Problems That Can’t Be Ignored

There are three indisputable facts regarding the migrant crisis sweeping Europe today.

One, it is a heartbreaking human tragedy. Hundreds of thousands of people are risking their lives on creaky, overcrowded boats to get to Greece and then walking across Europe in search of a decent life for themselves and their children.

Two, Europe has no idea how to cope with the problem. Germany has said it will take in 800,000 migrants, at a cost of 10 billion euro; France and England are offering to accept 20,000 each; and the United States has said it will take in 10,000 next year, mostly from Syria, for a total of some 85,000 over a period of years. Considering that millions of people have been driven from their homes in Syria, Afghanistan and Africa by war and poverty, these numbers are a drop in the bucket. And for every refugee who is successfully absorbed in Europe and the United States, a thousand more will follow.

Moreover, Europe and the United States are not just opening their doors to innocent civilians in search of a roof over their heads. They are welcoming those who have been raised to hate Western culture and everything it stands for. In addition, as Lior Akerman, a former senior official of Israel’s Shin Bet (General Security Service), recently noted, among the hundreds of thousands of Syrian refugees are hundreds of Islamic State terrorists. “The European Union has no idea what it is getting itself into,” he said.

Three, the Western world, led by the United States, has only itself to blame for this crisis.

It could have intervened four and a half years ago, when Syria’s civil war first began, and toppled the brutal regime of Bashar Assad, instead of allowing disaster to befall millions of people. The figures are mindboggling: Some 240,000 dead, 600,000 wounded, eight million people left homeless, four million seeking refuge in neighboring countries like Turkey and Jordan.

And what was the response from the West? Mostly silence, with an occasional half-hearted threat — or hope — that Assad’s days were numbered.

The enlightened world chose to bury its head in the sand and ignore the Hizbullah takeover of Lebanon, the Islamic State takeover of huge parts of Iraq and Syria, and the poverty and armed conflicts in desperately poor countries like Eritrea, where the average annual salary is $150.

Instead of seeking ways to protect hundreds of millions of people from a handful of despots, the United Nations busied itself with resolutions condemning Israel, the European Union drafted boycotts of “settler products” (which will only succeed in leaving thousands of Palestinians unemployed), and the United States decided that it should no longer be the world’s “policeman” — thereby relieving itself of any responsibility for what took place elsewhere.

Had the West intervened four and a half years ago, when the war in Syria began, it could have nipped the refugee problem in the bud. Hundreds of thousands of lives could have been spared, millions of homes preserved, and trauma both to Syrian citizens who have had to travel under such difficult circumstances to try and begin life anew in foreign countries, and to the host countries struggling economically and culturally to absorb them, would have been avoided.
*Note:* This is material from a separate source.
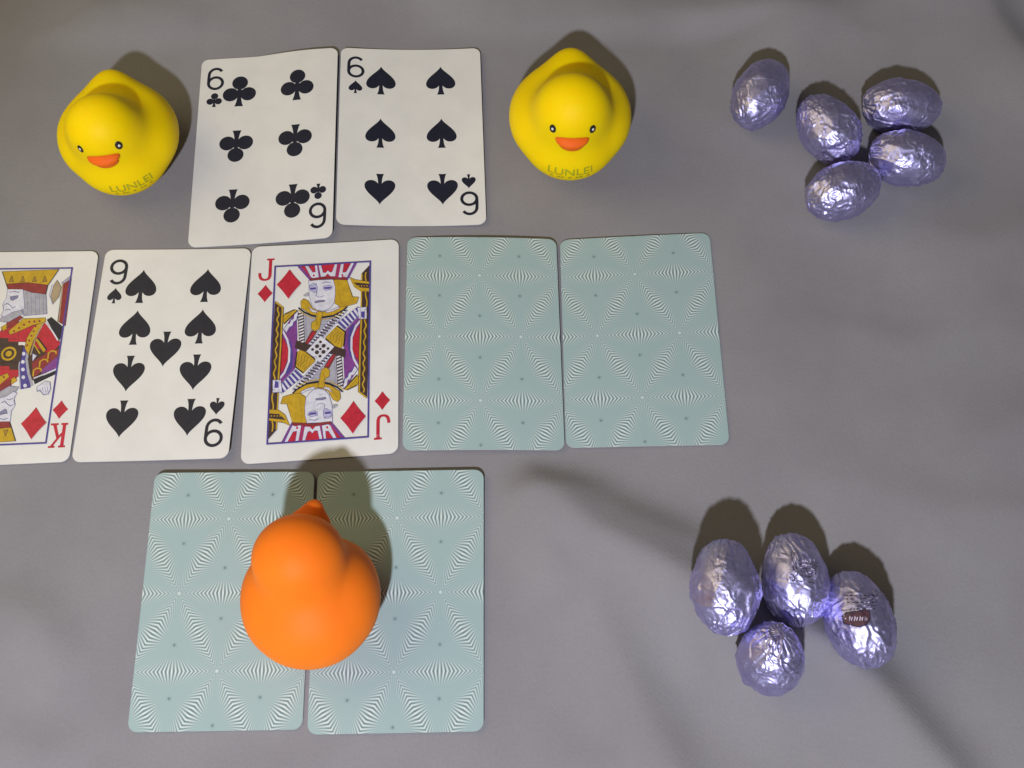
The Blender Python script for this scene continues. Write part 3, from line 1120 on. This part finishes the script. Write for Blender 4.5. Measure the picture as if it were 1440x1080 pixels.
def field_mesh(name, f, lo, hi, step, mat, polish=True):
    V, F = surface_net(f, lo, hi, step)
    if polish:
        e = 0.05
        for _ in range(2):
            d = f(V)
            g = np.stack([(f(V + np.eye(3)[i] * e) - f(V - np.eye(3)[i] * e)) / (2 * e) for i in range(3)], -1)
            V = V - g * (d / np.maximum((g * g).sum(-1), 1e-6))[:, None]
    me = bpy.data.meshes.new(name)
    me.from_pydata((V * MM).tolist(), [], F)
    me.polygons.foreach_set('use_smooth', [True] * len(me.polygons))
    me.materials.append(mat)
    me.update()
    return me, V, F


duck_me, dV, dF = field_mesh('duck_body', duck_sdf, (-27, -28, -1.2), (27, 33, 49), 0.8, M_yellow)
duck_bvh = BVHTree.FromPolygons([Vector(v) for v in dV], dF)
orange_me, _, _ = field_mesh('duck_body', orange_sdf, (-27, -28, -1.2), (27, 33, 49), 0.8, M_orange)


def bill_sdf(P):
    up = ell(P, (0, -21.6, 31.6), (6.3, 4.2, 2.0), 14)
    lo = ell(P, (0, -20.9, 28.8), (5.2, 4.0, 2.6), 8)
    return smin(up, lo, 1.6)


bill_me, _, _ = field_mesh('bill', bill_sdf, (-8, -29, 25), (8, -14, 36), 0.45, M_bill)


def obill_sdf(P):
    up = ell(P, (0, -21.2, 32.0), (6.6, 4.8, 2.8), 14)
    tip = ell(P, (0, -25.2, 32.6), (2.7, 3.6, 1.8), 14)
    lo = ell(P, (0, -21.5, 29.6), (4.4, 4.6, 2.0), 8)
    return smin(smin(up, tip, 3.5), lo, 1.2)


obill_me, _, _ = field_mesh('bill', obill_sdf, (-8, -32, 24), (8, -14, 36), 0.45, M_orange_bill)


def disc_on(bvh, p, nrm, rx, ry, thick, name, mat, lift=0.0):
    """a shallow lens lying on a surface at p with normal nrm"""
    nrm = nrm.normalized()
    upv = Vector((0, 0, 1))
    xv = upv.cross(nrm).normalized()
    yv = nrm.cross(xv)
    vs_, fs = [p + nrm * (thick + lift)], []
    rings, seg = 4, 20
    for i in range(1, rings + 1):
        s = i / rings
        for k in range(seg):
            a = 2 * math.pi * k / seg
            q = p + xv * rx * s * math.cos(a) + yv * ry * s * math.sin(a)
            hit = bvh.ray_cast(q + nrm * 4, -nrm)
            g = hit[0] if hit[0] is not None else q
            vs_.append(g + nrm * (thick * math.sqrt(max(0, 1 - s * s)) + lift * (1 - s ** 4) - (0.05 if i == rings else 0)))
    for k in range(seg):
        fs.append((0, 1 + k, 1 + (k + 1) % seg))
    for i in range(rings - 1):
        for k in range(seg):
            a = 1 + i * seg + k
            b_ = 1 + i * seg + (k + 1) % seg
            fs.append((a, a + seg, b_ + seg, b_))
    me = bpy.data.meshes.new(name)
    me.from_pydata([v * MM for v in vs_], [], fs)
    me.polygons.foreach_set('use_smooth', [True] * len(me.polygons))
    me.materials.append(mat)
    return me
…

Like it or not, a great country like the United States cannot turn its back on such massive suffering. Its privileged economic status, its moral stature — which has seen it traditionally take a leadership role in alleviating suffering around the world — does not allow it to retreat behind a façade of phony liberalism. It cannot shirk its responsibility under the banner of not wanting to intervene in the affairs of other countries, or out of fear of being charged with imperialism.
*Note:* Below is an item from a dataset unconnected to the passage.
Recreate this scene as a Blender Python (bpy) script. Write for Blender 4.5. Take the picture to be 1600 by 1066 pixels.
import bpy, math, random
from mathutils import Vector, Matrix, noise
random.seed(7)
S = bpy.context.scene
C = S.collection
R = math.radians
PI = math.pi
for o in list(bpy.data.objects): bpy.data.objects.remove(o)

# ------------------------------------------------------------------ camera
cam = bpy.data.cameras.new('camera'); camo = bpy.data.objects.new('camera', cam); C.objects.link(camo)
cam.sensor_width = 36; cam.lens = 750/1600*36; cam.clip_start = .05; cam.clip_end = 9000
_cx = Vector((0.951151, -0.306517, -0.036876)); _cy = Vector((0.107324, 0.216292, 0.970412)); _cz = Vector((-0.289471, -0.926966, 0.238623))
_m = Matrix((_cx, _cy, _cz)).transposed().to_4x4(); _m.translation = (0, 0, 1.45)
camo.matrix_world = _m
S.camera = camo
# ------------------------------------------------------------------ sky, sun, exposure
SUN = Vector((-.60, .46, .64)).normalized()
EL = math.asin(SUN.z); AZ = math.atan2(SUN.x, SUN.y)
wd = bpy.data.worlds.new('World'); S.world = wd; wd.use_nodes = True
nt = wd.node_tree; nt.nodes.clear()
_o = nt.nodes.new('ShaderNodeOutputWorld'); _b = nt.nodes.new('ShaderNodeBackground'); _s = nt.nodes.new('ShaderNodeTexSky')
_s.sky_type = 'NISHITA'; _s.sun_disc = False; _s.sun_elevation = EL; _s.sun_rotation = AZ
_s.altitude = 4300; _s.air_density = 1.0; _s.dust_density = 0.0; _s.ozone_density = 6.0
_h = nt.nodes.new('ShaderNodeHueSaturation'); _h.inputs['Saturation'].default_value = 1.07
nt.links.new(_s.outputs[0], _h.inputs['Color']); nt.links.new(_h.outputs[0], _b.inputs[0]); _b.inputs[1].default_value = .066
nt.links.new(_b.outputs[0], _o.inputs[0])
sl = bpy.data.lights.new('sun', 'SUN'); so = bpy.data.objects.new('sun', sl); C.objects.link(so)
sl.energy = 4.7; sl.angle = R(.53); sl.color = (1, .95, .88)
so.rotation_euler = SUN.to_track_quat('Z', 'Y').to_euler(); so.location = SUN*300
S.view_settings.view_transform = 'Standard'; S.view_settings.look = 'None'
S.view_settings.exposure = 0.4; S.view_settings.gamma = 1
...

There is good and evil in the world, right and wrong. Assad, Islamic State and Iran are evil and should be opposed. Leaving hundreds of millions of men, women and children to their mercy, with no prospects for a decent life or any kind of future, is a wrong that must be righted.

True, the United States and Europe cannot forcefully assume control of every problem spot, but if it would have taken action against Syria, it could have sent a message to other despots that they are not free to act as they please, that the day could come when they, too, would be deposed.

There are two lessons that need to be learned from this terrible crisis.

One, when evil is ignored, as in the case of Syria, or accommodated, as in the case of the Iranian nuclear threat, it only becomes more difficult to deal with.

Two, in this global village, there is no such thing as a problem that exists “over there.” Sooner or later, the poverty and desperation of Syrian refugees will arrive in Europe and the United States. And sooner or later, the evil designs of a nuclear-armed-Iran will reach Europe and the United States.